Environment Secretary George Eustice said prices for carbon dioxide will jump to £1,000 per tonne from £200 as part of the deal agreed with US company CF Industries.

CF, which is Britain’s largest CO2 supplier, was one of several suppliers to cut production as a result of rising natural gas prices. CF supplies the gas as a byproduct of its fertiliser production but closed two of its plants in northern England last week.

CO2 is used to stun animals before slaughter, by supermarkets in chilled food deliveries as well as in fizzy drinks and beer.

Giving more details about the deal agreed on Tuesday, the government has agreed to pay “many millions, possibly tens of millions” to Chicago-based CF Industries to reopen its UK plants, said Eustice.

“We need the market to adjust, the food industry knows there's going to be a sharp rise in the cost of carbon dioxide,” he told Sky News.

Cranswick and other meat producers had warned that the shortages of CO2 and labour could halt production throughout the supply chain ahead of Christmas.

Food and grocery analyst Clive Black at Shore Capital said there was “an immense sense of relief throughout much of the British food chain” after the deal was agreed but there was also anger at how it had been allowed to happen.

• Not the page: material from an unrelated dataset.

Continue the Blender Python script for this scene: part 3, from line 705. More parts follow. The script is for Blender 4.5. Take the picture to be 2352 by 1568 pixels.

“How such a position of immense stress, particularly for the domestic intensive livestock sector, where C02 is central to making the slaughter of animals as comfortable as possible, is a wider policy debating matter, but in truth not one that covers government nor the civil service in glory, especially around the wisdom or otherwise of gas storage provision.”

He said with the C02 crisis averted, the food industry still faces wider challenges relating to the labour market, with shortages in the British food system from produce and farm pickers to lorry drivers.